For residential property to offer an adequate risk premium over the risk free prospective return from an inflation protected Government bond, we estimate that rents would need to grow from current levels at a rate equal to inflation plus 2.3% over the long term. For prospective returns on property to match those from a diversified portfolio of Irish equities, we estimate that long run rental growth would have to equal inflation plus about 4% per annum from this point forward. Historic data suggests that rental growth has fallen well short of each of these benchmarks despite the buoyancy of the economy.
We have compared the property and equity alternatives on the basis of risk and we conclude that it would be difficult to justify a lower prospective return on property on grounds of lower risk.
Capital appreciation in the Irish equity market has been underpinned by earnings growth and the current price/earnings ratio is within its historic range. Capital appreciation in respect of Irish residential property has been very significantly in excess of rental growth and the price/earnings multiple continues to explore new and unprecedented highs.

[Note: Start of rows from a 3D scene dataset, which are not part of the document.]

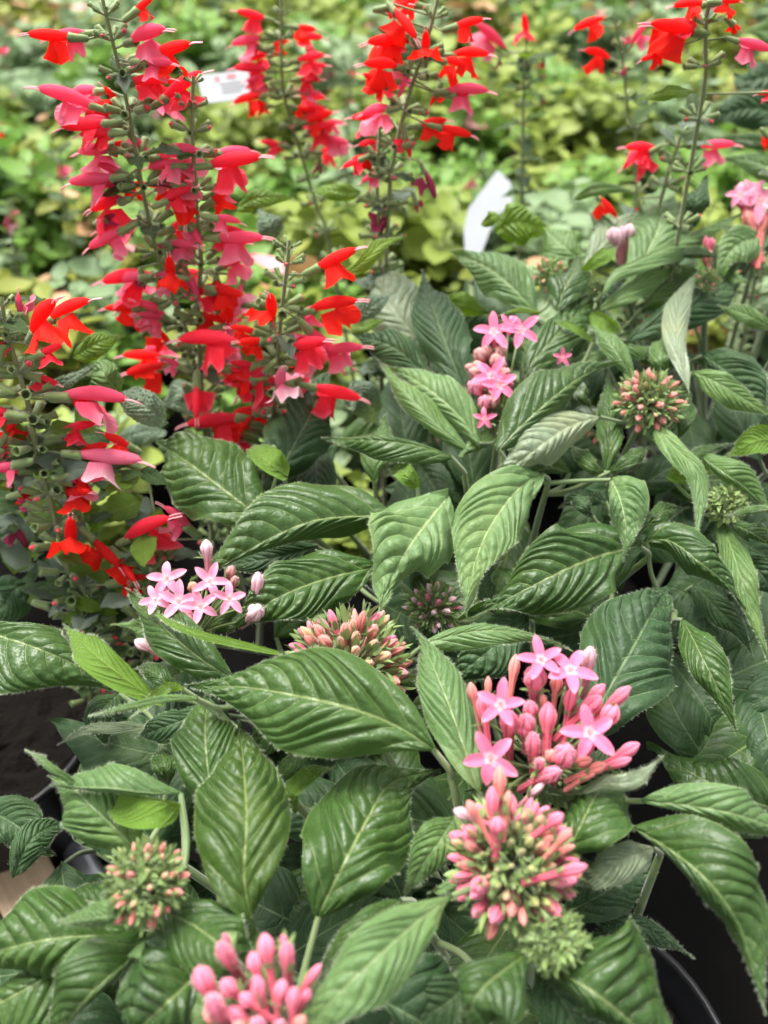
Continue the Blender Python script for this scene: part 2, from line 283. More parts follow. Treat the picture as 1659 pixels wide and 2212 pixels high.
# ---------------------------------------------------------------- leaf builder
def leaf_mesh(mid, WL, WR, L0, kind, pk=0.42, q=1.15, und=0.05, NV=9, N=None, foldL=0.25, foldR=0.25, under=False, quilt=1.0,
              hairs=True, crenate=0.0, petiole=None, seed=0, cut=None, tip=0.68):
    """mid: n x 3 midrib, L0: n x 3 unit lateral (left) ; WL, WR real half widths; fold: how far each half drops away"""
    r = np.random.default_rng(seed)
    n = len(mid); u = np.linspace(0, 1, n)
    p_ = q * pk / (1 - pk); w = (np.maximum(u, 1e-6) ** p_) * ((1 - u) ** q); w = w * (1 - tip * np.clip((u - .56) / .44, 0, 1) ** 0.95); w = w / w.max()
    if cut: w = w / np.max(w); w = np.where(u > 1 - cut, np.interp(u, [1 - cut, 1], [w[int((1 - cut) * (n - 1))], w[int((1 - cut) * (n - 1))] * 0.35]), w)
    w = np.maximum(w, 0.012)
    T = np.gradient(mid, axis=0); T /= np.linalg.norm(T, axis=1)[:, None]
    NN = np.cross(T, L0); NN /= np.linalg.norm(NN, axis=1)[:, None]
    slen = np.linalg.norm(np.diff(mid, axis=0), axis=1).sum()
    wref = (WL + WR) / 2
    N = N or int(np.clip(round(slen / max(0.004, wref) * 2.1), 7, 10))
    a = np.linspace(0, 1, NV) ** 0.92
    V = []; UV = []; VN = []
    ph = r.uniform(0, 6.28, 4); wob = r.normal(0, 0.10, 16)
    cols = [(-1, a[i]) for i in range(NV - 1, 0, -1)] + [(0, 0.0)] + [(1, a[i]) for i in range(1, NV)]
    G = np.zeros((n, len(cols), 3)); UVG = np.zeros((n, len(cols), 2)); VG = np.zeros((n, len(cols), 2))
    rho = u.copy(); qz = quilt * r.uniform(.7, 1.15); cw = r.uniform(.36, .46); nz = r.uniform(0, 6.28, 3)
    def at_u(A, uu): return np.stack([np.interp(uu, u, A[:, k]) for k in range(3)], 1)
    for ci, (s, av) in enumerate(cols):
        S = 0.6 * av + 0.4 * av * av
        uu = rho + cw * S * (1 - rho) * np.minimum(1, rho / .14)          # rows of the grid run along the side veins
        wu = np.interp(uu, u, w); Lu, Nu, Mu = at_u(L0, uu), at_u(NN, uu), at_u(mid, uu)
        W = (WL if s > 0 else WR) * wu; fold = foldL if s > 0 else foldR
        phase = (rho + .012 * np.sin(rho * 17 + nz[0])) * (N + 1.0) + (0.35 if s > 0 else 0.0)
        edge = W * (1 + crenate * np.sin(uu * N * 9)) if av > 0.99 else W
        qb = np.abs(np.sin(math.pi * phase)) ** 0.8 * math.sin(math.pi * min(1, av * 0.965 + 0.03)) ** 0.5
        qb = qb * (.8 + .2 * np.sin(rho * 9 + av * 7 + nz[1]))
        hgt = W * (0.22 * av - (0.22 + fold) * av * av)
        hgt = hgt + qz * wref * 0.165 * (0.2 + 0.8 * wu) * (qb - 0.4)
        hgt = hgt + qz * wref * 0.018 * np.sin(phase * 6.28 * 1.0 + av * 21 + nz[2]) * np.sin(math.pi * av)
        hgt = hgt + und * wref * np.sin(uu * 6.28 * 1.9 + ph[0] + (1.3 if s > 0 else 0)) * av ** 2 + und * 0.5 * wref * np.sin(uu * 6.28 * 4.1 + ph[1] + s) * av ** 3
        hgt = hgt - 0.02 * wref * math.exp(-(av / 0.08) ** 2)
        if under: hgt = -hgt * 0.55
        lat = edge * av * (1 - 0.22 * abs(fold) * av)
        G[:, ci] = Mu + Lu * (s * lat)[:, None] + Nu * hgt[:, None]
        UVG[:, ci, 0] = uu; UVG[:, ci, 1] = 0.5 + 0.5 * s * av
        VG[:, ci, 0] = phase; VG[:, ci, 1] = av
    m = len(cols)
    V = G.reshape(-1, 3); UV = UVG.reshape(-1, 2); VN = VG.reshape(-1, 2)
    ii, jj = np.meshgrid(np.arange(n - 1), np.arange(m - 1), indexing='ij'); b = (ii * m + jj).ravel()
    F = np.stack([b, b + m, b + m + 1, b + 1], 1)         # column 0 is the right edge
    if not under: F = F[:, ::-1]
    # orientation: upper side must look along +NN
    v = V[F[len(F) // 2]]; fn = np.cross(v[1] - v[0], v[2] - v[0])
    want = NN[n // 2] * (-1 if under else 1)
    if fn.dot(want) < 0: F = F[:, ::-1]
    F = [tuple(f) for f in F]; V = list(map(tuple, V)); UV = list(map(tuple, UV)); VN = list(map(tuple, VN)); FM = [0] * len(F)
    if petiole is not None:
        mb = MB(); mb.tube(petiole, 0.0016, 0.0012, 6, n=8, cap=False)
        o = len(V); V += mb.V; F += [tuple(i + o for i in f) for f in mb.F]; FM += [2] * len(mb.F); UV += mb.UV; VN += [(0.5, 0.5)] * len(mb.V)
    if hairs:
        o = len(V); HV = []; HF = []
        dens = hairs if hairs is not True else 1.0
        for e, sg in ((0, -1), (m - 1, 1)):
            k = int(slen / 0.0006 * dens)
            us = np.sort(r.uniform(0.02, 0.99, k)) * (n - 1)
            for x in us:
                i = int(x); f = x - i
                if i >= n - 1: continue
                pt = G[i, e] * (1 - f) + G[i + 1, e] * f; t = T[i]
                d = unit(L0[i] * sg + t * r.normal(0.1, 0.35) + NN[i] * r.normal(0.1, 0.35)); ll = r.uniform(0.0008, 0.0019)
                q0 = len(HV); HV += [pt - t * 0.00006, pt + t * 0.00006, pt + d * ll]; HF.append((o + q0, o + q0 + 1, o + q0 + 2))
        for _ in range(int(520 * dens)):
            i = r.integers(2, n - 2); j = r.integers(1, m - 1); pt = G[i, j] * 0.5 + G[i + 1, j] * r.uniform(0, .5) + G[i, j - 1] * 0.5
            pt = G[i, j] + (G[i + 1, j] - G[i, j]) * r.random() + (G[i, j - 1] - G[i, j]) * r.random()
            nn = NN[i] * (1 if not under else 1); t = unit(r.normal(0, 1, 3)); d = unit(nn + t * 0.7); ll = r.uniform(0.0005, 0.0011)
            q0 = len(HV); HV += [pt - t * 0.00009, pt + t * 0.00009, pt + d * ll]; HF.append((o + q0, o + q0 + 1, o + q0 + 2))
        V += [tuple(x) for x in HV]; F += HF; FM += [1] * len(HF); UV += [(0, 0)] * len(HV); VN += [(0.5, 0.5)] * len(HV)
    return V, F, UV, VN, FM

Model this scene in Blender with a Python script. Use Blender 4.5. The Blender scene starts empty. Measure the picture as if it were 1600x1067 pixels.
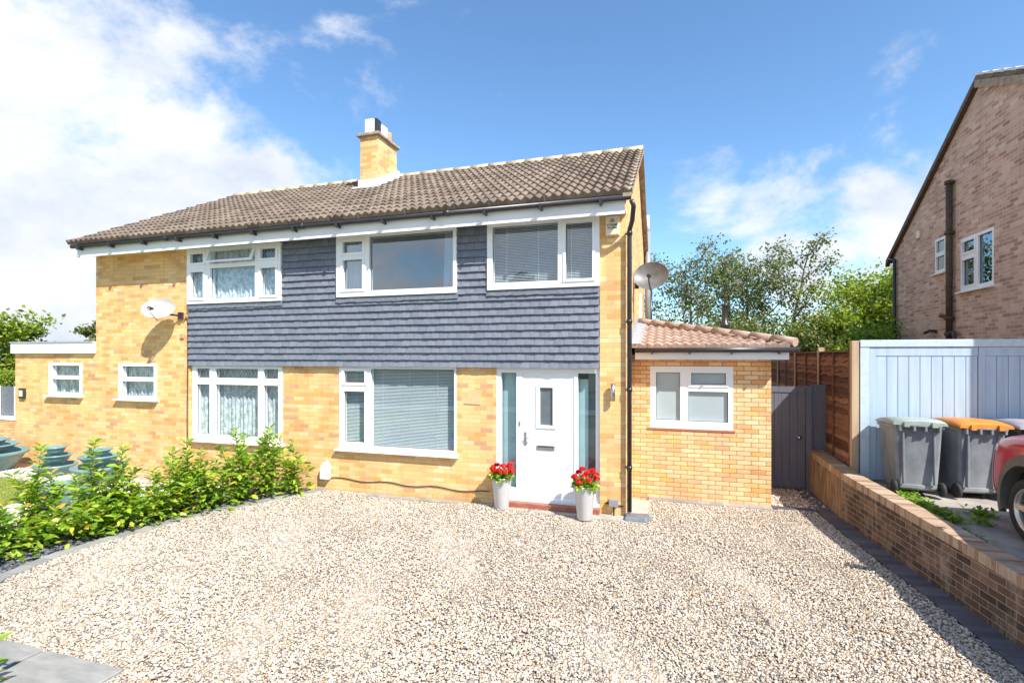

... if is it accepted that property is no different to any other type of equity investment, then sustained and consistent capital appreciation in excess of inflation can only be justified if it goes hand in hand with sustained and consistent growth in net rental income in excess of inflation.
However my belief is that as the level of 'expertise' decreases then the equities investor is most likely to lose out alot quicker..
Not technically correct in the Irish market, but the principle is correct. If I buy shares in AIB today, I will pay 1% stamp duty and 1% commission. If I sell them tomorrow, I will pay 1% commission. That is a round trip cost of 3% which is huge and very difficult to overcome. But if I buy a property, I will pay 9% stamp duty and around 3% in other buying and selling costs between solicitors and estate agents and furnishing. So, the property drops immediately in value by 12% compared to 3% for equities.The very minute shares are bought they may just drop in value due to the bid v's ask spread.
To make the same return on equities, I need the lump sum up front.